◆ WHAT IS EXPECTED
In the data below, find each line containing the string "with" and return it.

◆ DATA LISTING
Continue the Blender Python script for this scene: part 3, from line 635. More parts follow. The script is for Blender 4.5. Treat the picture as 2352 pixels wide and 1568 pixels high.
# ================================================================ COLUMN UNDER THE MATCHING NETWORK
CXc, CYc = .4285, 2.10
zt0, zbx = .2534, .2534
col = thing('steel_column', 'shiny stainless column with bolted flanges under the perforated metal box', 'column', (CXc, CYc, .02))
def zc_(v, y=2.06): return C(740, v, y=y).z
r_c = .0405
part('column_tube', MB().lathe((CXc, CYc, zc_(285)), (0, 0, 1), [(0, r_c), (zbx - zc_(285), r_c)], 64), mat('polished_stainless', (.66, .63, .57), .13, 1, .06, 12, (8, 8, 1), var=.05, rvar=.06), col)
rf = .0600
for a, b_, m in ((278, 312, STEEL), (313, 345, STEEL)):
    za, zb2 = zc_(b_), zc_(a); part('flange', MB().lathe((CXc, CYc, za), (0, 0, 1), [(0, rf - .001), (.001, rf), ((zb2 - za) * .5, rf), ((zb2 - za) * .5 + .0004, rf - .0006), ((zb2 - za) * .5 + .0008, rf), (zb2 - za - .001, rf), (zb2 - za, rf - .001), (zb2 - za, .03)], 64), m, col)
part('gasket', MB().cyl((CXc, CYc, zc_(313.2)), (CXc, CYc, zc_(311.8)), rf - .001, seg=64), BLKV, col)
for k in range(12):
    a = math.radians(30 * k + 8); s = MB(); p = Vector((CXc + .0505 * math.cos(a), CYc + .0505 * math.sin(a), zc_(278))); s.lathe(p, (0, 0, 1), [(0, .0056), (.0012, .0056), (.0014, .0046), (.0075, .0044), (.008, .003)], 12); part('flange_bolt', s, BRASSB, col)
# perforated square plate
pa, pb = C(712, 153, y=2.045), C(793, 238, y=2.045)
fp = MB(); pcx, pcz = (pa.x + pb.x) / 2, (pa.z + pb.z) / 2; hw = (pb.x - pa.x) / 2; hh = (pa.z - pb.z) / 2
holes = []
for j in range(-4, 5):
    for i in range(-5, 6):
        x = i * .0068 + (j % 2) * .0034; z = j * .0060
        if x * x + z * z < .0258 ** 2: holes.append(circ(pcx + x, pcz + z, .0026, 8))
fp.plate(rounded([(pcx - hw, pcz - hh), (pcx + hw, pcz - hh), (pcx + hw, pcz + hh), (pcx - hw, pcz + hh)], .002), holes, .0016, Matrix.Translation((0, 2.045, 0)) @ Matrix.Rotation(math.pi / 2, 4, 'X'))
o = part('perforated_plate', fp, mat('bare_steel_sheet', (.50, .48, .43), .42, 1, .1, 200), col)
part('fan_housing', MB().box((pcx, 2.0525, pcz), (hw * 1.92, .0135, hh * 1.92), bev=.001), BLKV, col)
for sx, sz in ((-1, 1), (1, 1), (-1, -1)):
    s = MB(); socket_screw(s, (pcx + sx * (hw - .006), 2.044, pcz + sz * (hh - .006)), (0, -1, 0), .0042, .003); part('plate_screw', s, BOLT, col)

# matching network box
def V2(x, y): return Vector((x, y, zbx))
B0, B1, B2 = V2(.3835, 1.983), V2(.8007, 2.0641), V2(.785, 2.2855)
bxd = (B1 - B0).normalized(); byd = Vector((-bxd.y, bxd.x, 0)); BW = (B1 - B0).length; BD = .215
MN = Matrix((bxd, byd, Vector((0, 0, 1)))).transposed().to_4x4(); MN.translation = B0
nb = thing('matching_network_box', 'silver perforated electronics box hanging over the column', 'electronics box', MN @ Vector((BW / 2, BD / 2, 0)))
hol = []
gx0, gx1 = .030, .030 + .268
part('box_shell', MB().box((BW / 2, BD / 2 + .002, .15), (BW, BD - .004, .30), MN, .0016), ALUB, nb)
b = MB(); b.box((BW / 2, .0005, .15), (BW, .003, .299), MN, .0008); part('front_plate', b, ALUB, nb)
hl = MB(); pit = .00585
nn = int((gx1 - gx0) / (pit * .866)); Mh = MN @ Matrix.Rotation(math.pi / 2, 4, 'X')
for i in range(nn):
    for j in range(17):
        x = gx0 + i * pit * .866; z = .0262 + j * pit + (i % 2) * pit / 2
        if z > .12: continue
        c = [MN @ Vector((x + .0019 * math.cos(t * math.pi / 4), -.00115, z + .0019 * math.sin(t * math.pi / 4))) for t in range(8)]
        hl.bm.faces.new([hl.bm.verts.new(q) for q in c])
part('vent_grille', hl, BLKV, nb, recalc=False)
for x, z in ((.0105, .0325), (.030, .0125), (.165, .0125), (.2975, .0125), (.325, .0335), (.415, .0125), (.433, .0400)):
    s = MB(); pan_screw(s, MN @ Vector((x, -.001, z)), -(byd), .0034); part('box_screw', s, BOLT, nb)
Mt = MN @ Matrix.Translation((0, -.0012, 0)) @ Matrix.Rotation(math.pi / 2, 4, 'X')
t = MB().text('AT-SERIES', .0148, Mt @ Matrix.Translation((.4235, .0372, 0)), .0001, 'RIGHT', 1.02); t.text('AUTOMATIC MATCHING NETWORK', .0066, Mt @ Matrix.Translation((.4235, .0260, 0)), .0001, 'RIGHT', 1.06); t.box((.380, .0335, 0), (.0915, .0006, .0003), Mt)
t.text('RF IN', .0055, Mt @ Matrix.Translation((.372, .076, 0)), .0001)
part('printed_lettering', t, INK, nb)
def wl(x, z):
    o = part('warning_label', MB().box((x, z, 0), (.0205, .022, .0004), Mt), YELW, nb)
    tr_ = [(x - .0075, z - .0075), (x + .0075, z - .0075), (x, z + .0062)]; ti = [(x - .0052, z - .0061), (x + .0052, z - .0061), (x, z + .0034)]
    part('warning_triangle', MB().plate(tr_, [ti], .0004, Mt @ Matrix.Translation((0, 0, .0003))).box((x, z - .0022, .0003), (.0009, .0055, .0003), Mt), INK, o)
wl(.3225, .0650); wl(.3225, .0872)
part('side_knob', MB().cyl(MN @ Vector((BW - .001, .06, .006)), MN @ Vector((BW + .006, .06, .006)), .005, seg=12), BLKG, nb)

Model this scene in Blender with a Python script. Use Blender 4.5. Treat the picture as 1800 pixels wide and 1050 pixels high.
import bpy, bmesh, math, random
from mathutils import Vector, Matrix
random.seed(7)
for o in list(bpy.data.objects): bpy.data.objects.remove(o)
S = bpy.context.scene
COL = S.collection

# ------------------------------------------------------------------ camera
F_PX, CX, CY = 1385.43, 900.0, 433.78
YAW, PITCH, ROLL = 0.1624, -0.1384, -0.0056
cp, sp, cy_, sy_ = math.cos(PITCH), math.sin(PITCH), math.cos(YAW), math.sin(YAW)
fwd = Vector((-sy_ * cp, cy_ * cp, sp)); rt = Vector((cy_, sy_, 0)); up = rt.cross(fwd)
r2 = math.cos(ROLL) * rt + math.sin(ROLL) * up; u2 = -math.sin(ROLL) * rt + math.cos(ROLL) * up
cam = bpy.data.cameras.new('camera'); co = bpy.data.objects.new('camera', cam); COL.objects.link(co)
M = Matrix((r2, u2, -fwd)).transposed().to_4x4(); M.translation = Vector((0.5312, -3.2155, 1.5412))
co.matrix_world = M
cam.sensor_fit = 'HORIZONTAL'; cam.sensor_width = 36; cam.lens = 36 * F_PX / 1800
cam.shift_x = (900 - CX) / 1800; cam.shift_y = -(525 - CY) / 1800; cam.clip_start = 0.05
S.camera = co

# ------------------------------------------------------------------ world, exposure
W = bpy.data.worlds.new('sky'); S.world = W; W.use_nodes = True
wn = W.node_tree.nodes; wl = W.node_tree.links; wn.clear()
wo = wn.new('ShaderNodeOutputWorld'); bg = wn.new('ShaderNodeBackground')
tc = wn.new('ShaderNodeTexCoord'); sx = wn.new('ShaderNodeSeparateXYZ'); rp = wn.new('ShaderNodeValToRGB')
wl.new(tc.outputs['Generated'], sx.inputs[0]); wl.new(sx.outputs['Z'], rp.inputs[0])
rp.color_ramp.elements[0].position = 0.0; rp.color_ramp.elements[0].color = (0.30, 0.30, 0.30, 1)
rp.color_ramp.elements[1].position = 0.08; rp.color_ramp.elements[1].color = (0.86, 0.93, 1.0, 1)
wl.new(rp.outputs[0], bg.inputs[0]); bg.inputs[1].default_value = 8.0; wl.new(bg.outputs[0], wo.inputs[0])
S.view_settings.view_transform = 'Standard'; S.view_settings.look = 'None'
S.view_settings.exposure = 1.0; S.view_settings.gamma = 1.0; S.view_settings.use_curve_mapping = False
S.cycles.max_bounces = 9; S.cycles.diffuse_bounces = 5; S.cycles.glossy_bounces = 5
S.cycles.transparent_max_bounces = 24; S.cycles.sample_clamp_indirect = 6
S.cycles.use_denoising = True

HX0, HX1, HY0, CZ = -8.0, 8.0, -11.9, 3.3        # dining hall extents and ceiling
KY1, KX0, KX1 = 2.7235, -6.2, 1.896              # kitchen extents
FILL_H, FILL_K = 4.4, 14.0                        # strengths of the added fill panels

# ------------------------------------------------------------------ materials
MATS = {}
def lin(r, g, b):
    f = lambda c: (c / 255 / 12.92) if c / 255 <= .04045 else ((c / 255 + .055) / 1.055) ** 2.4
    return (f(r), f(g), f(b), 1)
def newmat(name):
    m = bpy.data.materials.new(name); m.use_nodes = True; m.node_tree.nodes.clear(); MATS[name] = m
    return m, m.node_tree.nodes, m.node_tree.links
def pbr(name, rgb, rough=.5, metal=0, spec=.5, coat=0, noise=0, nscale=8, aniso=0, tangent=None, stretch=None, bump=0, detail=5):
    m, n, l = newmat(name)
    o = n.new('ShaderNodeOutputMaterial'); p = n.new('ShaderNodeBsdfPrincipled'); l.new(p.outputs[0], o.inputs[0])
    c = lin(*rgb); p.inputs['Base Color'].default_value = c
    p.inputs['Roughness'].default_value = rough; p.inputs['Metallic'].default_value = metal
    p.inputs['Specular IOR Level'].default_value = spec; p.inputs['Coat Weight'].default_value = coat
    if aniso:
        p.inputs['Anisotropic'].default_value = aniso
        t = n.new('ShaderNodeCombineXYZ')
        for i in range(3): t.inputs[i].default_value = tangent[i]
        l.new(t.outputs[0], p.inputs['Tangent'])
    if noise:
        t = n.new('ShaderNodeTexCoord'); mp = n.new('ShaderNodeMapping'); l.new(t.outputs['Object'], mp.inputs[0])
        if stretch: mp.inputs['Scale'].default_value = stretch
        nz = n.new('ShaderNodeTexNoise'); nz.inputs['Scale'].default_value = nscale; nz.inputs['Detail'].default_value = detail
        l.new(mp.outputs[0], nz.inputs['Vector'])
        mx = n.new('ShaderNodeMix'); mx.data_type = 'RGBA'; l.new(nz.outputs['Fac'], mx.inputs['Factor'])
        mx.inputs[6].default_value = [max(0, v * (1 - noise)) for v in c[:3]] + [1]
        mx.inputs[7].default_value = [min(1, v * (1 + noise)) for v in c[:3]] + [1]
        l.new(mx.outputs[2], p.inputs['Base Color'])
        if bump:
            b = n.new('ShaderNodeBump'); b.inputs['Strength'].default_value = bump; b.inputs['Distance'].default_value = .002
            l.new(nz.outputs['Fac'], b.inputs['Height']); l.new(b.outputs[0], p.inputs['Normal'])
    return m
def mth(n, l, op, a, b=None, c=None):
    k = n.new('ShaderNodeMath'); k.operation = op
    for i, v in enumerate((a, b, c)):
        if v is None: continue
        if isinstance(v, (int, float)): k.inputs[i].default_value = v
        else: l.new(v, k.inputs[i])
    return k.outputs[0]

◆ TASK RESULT
col = thing('steel_column', 'shiny stainless column with bolted flanges under the perforated metal box', 'column', (CXc, CYc, .02))
Model this scene in Blender with a Python script. Use Blender 4.5. Treat the picture as 1800 pixels wide and 1050 pixels high.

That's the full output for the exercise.